Aim of the task: Leave out the images; return the rest of the data exactly.

Supplied information:
§ §
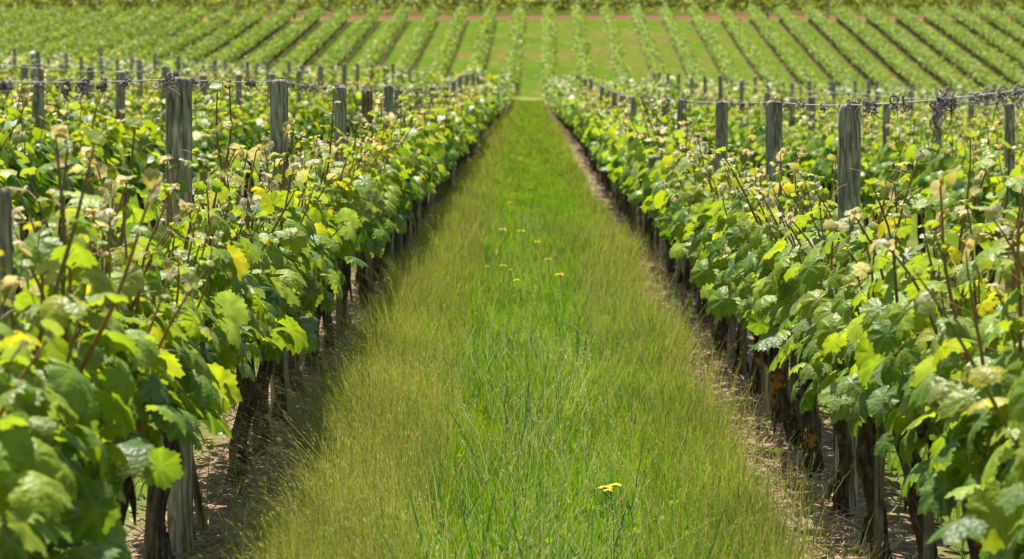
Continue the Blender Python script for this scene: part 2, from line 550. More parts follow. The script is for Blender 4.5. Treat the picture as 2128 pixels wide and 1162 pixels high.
# ------------------------------------------------------------------ shoots
def make_shoot(L, hi=True, seed=0, stem_acc=None, leaf_acc=None, base=(0, 0, 0), lean=(0, 0), leafsize=1.0, bare=False):
    r = np.random.default_rng(seed)
    st = stem_acc or Acc(); lf = leaf_acc or Acc()
    n_ = 12
    t = np.linspace(0, 1, n_)
    wx = r.normal(0, .05); wy = r.normal(0, .06)
    ph = r.uniform(0, 6)
    hook = r.uniform(0, .10) ** 1
    ha = r.uniform(0, 6.28)
    P = np.stack([base[0] + lean[0] * t * L + wx * t ** 2 + .008 * np.sin(t * 9 + ph) + hook * np.cos(ha) * np.clip(t - .75, 0, 1) * 3 * L,
                  base[1] + lean[1] * t * L + wy * t ** 2 + .008 * np.cos(t * 8 + ph) + hook * np.sin(ha) * np.clip(t - .75, 0, 1) * 3 * L,
                  base[2] + L * (t - .28 * hook * 6 * np.clip(t - .8, 0, 1) ** 1.0)], -1)
    red = r.uniform(0, 1)
    sc = lerp((.14, .15, .04), (.36, .16, .06), np.clip(np.full(n_, red) + U(-.1, .1, n_), 0, 1))
    sides = 6 if hi else 4
    rad = np.interp(t, [0, .7, 1], [.0058, .0038, .0018]) * r.uniform(.85, 1.2)
    scol = np.concatenate([np.repeat(sc, sides, axis=0), sc[-1:], sc[:1]])
    tube(st, P, rad, sides, scol)
    # nodes
    nn = int(L / .070)
    tn = np.linspace(.06, .985, nn) + r.uniform(-.01, .01, nn)
    pos = np.stack([np.interp(tn, t, P[:, k]) for k in range(3)], -1)
    az0 = r.uniform(0, 6.28)
    az = az0 + np.arange(nn) * np.pi + r.normal(0, .55, nn)
    size = np.interp(tn, [0, .35, .65, .85, 1], [.074, .078, .056, .030, .014]) * r.uniform(.72, 1.22, nn) * leafsize
    pet = size * r.uniform(.8, 1.3, nn)
    rise = np.interp(tn, [0, .8, 1], [.5, .6, 1.2])
    out_ = np.stack([np.cos(az), np.sin(az), rise], -1)
    out_ /= np.linalg.norm(out_, axis=1)[:, None]
    jp = pos + out_ * pet[:, None]
    keep = r.uniform(0, 1, nn) < (.25 if bare else .93)
    droop = np.interp(tn, [0, .6, .85, 1], [-.6, -.35, 0, .6]) + r.normal(0, .4, nn)
    tip = np.stack([np.cos(az), np.sin(az), droop], -1) + r.normal(0, .25, (nn, 3))
    nrm = np.stack([np.cos(az) * .55 - .35, np.sin(az) * .5 - .15, np.full(nn, .8)], -1) + r.normal(0, .28, (nn, 3))
    cols = leaf_cols(np.clip(tn + r.normal(0, .03, nn), 0, 1))
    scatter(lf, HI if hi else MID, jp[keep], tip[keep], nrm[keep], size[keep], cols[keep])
    if hi:
        for i in np.where(keep)[0]:
            mid = (pos[i] + jp[i]) / 2 + np.array([0, 0, .006])
            tube(st, [pos[i], mid, jp[i]], [.0018, .0014, .0012], 4, (.26, .13, .05) if r.uniform() < .6 else (.16, .2, .05), cap=False)
        # curling tendrils near the top, dark flower buds lower down
        for _ in range(r.integers(1, 4)):
            i = r.integers(int(nn * .5), nn)
            a = r.uniform(0, 6.28); l = r.uniform(.05, .13); q = np.linspace(0, 1, 10)
            cx = pos[i][0] + np.cos(a) * l * q + .012 * np.sin(q * 7) * q
            cy = pos[i][1] + np.sin(a) * l * q
            cz = pos[i][2] + l * (.9 * q - .9 * q ** 2 * r.uniform(.2, 1.4))
            tube(st, np.stack([cx, cy, cz], -1), np.linspace(.0012, .0006, 10), 4, (.42, .25, .08), cap=False)
        for _ in range(r.integers(0, 3)):
            i = r.integers(2, max(3, int(nn * .5)))
            a = r.uniform(0, 6.28); c0 = pos[i] + np.array([np.cos(a), np.sin(a), .4]) * .035
            for _k in range(16):
                d = r.normal(0, .007, 3); d[2] = -r.uniform(0, .05)
                q = c0 + d
                s_ = .0028
                st.add(q + s_ * np.array([[1, 0, 0], [0, 1, 0], [-1, 0, 0], [0, -1, 0], [0, 0, 1], [0, 0, -1]]), None,
                       [[0, 1, 4], [1, 2, 4], [2, 3, 4], [3, 0, 4], [1, 0, 5], [2, 1, 5], [3, 2, 5], [0, 3, 5]], (.05, .07, .03))
        # crumpled pale tip
        k = 2
        tp = P[-1] + r.normal(0, .010, (k, 3))
        scatter(lf, MID, tp, r.normal(0, 1, (k, 3)) + [0, 0, -.1], r.normal(0, .5, (k, 3)) + [-.2, 0, 1], r.uniform(.014, .028, k), leaf_cols(np.full(k, .97 if r.uniform() < .5 else .72)))
    else:
        k = 2
        tp = P[-1] + r.normal(0, .01, (k, 3))
        scatter(lf, LOW, tp, r.normal(0, 1, (k, 3)) + [0, 0, .6], r.normal(0, 1, (k, 3)) + [-.3, 0, .5], r.uniform(.014, .026, k), leaf_cols(np.full(k, .97 if r.uniform() < .6 else .72)))
    return st, lf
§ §
Exercise solution:
Continue the Blender Python script for this scene: part 2, from line 550. More parts follow. The script is for Blender 4.5. Treat the picture as 2128 pixels wide and 1162 pixels high.
# ------------------------------------------------------------------ shoots
def make_shoot(L, hi=True, seed=0, stem_acc=None, leaf_acc=None, base=(0, 0, 0), lean=(0, 0), leafsize=1.0, bare=False):
    r = np.random.default_rng(seed)
    st = stem_acc or Acc(); lf = leaf_acc or Acc()
    n_ = 12
    t = np.linspace(0, 1, n_)
    wx = r.normal(0, .05); wy = r.normal(0, .06)
    ph = r.uniform(0, 6)
    hook = r.uniform(0, .10) ** 1
    ha = r.uniform(0, 6.28)
    P = np.stack([base[0] + lean[0] * t * L + wx * t ** 2 + .008 * np.sin(t * 9 + ph) + hook * np.cos(ha) * np.clip(t - .75, 0, 1) * 3 * L,
                  base[1] + lean[1] * t * L + wy * t ** 2 + .008 * np.cos(t * 8 + ph) + hook * np.sin(ha) * np.clip(t - .75, 0, 1) * 3 * L,
                  base[2] + L * (t - .28 * hook * 6 * np.clip(t - .8, 0, 1) ** 1.0)], -1)
    red = r.uniform(0, 1)
    sc = lerp((.14, .15, .04), (.36, .16, .06), np.clip(np.full(n_, red) + U(-.1, .1, n_), 0, 1))
    sides = 6 if hi else 4
    rad = np.interp(t, [0, .7, 1], [.0058, .0038, .0018]) * r.uniform(.85, 1.2)
    scol = np.concatenate([np.repeat(sc, sides, axis=0), sc[-1:], sc[:1]])
    tube(st, P, rad, sides, scol)
    # nodes
    nn = int(L / .070)
    tn = np.linspace(.06, .985, nn) + r.uniform(-.01, .01, nn)
    pos = np.stack([np.interp(tn, t, P[:, k]) for k in range(3)], -1)
    az0 = r.uniform(0, 6.28)
    az = az0 + np.arange(nn) * np.pi + r.normal(0, .55, nn)
    size = np.interp(tn, [0, .35, .65, .85, 1], [.074, .078, .056, .030, .014]) * r.uniform(.72, 1.22, nn) * leafsize
    pet = size * r.uniform(.8, 1.3, nn)
    rise = np.interp(tn, [0, .8, 1], [.5, .6, 1.2])
    out_ = np.stack([np.cos(az), np.sin(az), rise], -1)
    out_ /= np.linalg.norm(out_, axis=1)[:, None]
    jp = pos + out_ * pet[:, None]
    keep = r.uniform(0, 1, nn) < (.25 if bare else .93)
    droop = np.interp(tn, [0, .6, .85, 1], [-.6, -.35, 0, .6]) + r.normal(0, .4, nn)
    tip = np.stack([np.cos(az), np.sin(az), droop], -1) + r.normal(0, .25, (nn, 3))
    nrm = np.stack([np.cos(az) * .55 - .35, np.sin(az) * .5 - .15, np.full(nn, .8)], -1) + r.normal(0, .28, (nn, 3))
    cols = leaf_cols(np.clip(tn + r.normal(0, .03, nn), 0, 1))
    scatter(lf, HI if hi else MID, jp[keep], tip[keep], nrm[keep], size[keep], cols[keep])
    if hi:
        for i in np.where(keep)[0]:
            mid = (pos[i] + jp[i]) / 2 + np.array([0, 0, .006])
            tube(st, [pos[i], mid, jp[i]], [.0018, .0014, .0012], 4, (.26, .13, .05) if r.uniform() < .6 else (.16, .2, .05), cap=False)
        # curling tendrils near the top, dark flower buds lower down
        for _ in range(r.integers(1, 4)):
            i = r.integers(int(nn * .5), nn)
            a = r.uniform(0, 6.28); l = r.uniform(.05, .13); q = np.linspace(0, 1, 10)
            cx = pos[i][0] + np.cos(a) * l * q + .012 * np.sin(q * 7) * q
            cy = pos[i][1] + np.sin(a) * l * q
            cz = pos[i][2] + l * (.9 * q - .9 * q ** 2 * r.uniform(.2, 1.4))
            tube(st, np.stack([cx, cy, cz], -1), np.linspace(.0012, .0006, 10), 4, (.42, .25, .08), cap=False)
        for _ in range(r.integers(0, 3)):
            i = r.integers(2, max(3, int(nn * .5)))
            a = r.uniform(0, 6.28); c0 = pos[i] + np.array([np.cos(a), np.sin(a), .4]) * .035
            for _k in range(16):
                d = r.normal(0, .007, 3); d[2] = -r.uniform(0, .05)
                q = c0 + d
                s_ = .0028
                st.add(q + s_ * np.array([[1, 0, 0], [0, 1, 0], [-1, 0, 0], [0, -1, 0], [0, 0, 1], [0, 0, -1]]), None,
                       [[0, 1, 4], [1, 2, 4], [2, 3, 4], [3, 0, 4], [1, 0, 5], [2, 1, 5], [3, 2, 5], [0, 3, 5]], (.05, .07, .03))
        # crumpled pale tip
        k = 2
        tp = P[-1] + r.normal(0, .010, (k, 3))
        scatter(lf, MID, tp, r.normal(0, 1, (k, 3)) + [0, 0, -.1], r.normal(0, .5, (k, 3)) + [-.2, 0, 1], r.uniform(.014, .028, k), leaf_cols(np.full(k, .97 if r.uniform() < .5 else .72)))
    else:
        k = 2
        tp = P[-1] + r.normal(0, .01, (k, 3))
        scatter(lf, LOW, tp, r.normal(0, 1, (k, 3)) + [0, 0, .6], r.normal(0, 1, (k, 3)) + [-.3, 0, .5], r.uniform(.014, .026, k), leaf_cols(np.full(k, .97 if r.uniform() < .6 else .72)))
    return st, lf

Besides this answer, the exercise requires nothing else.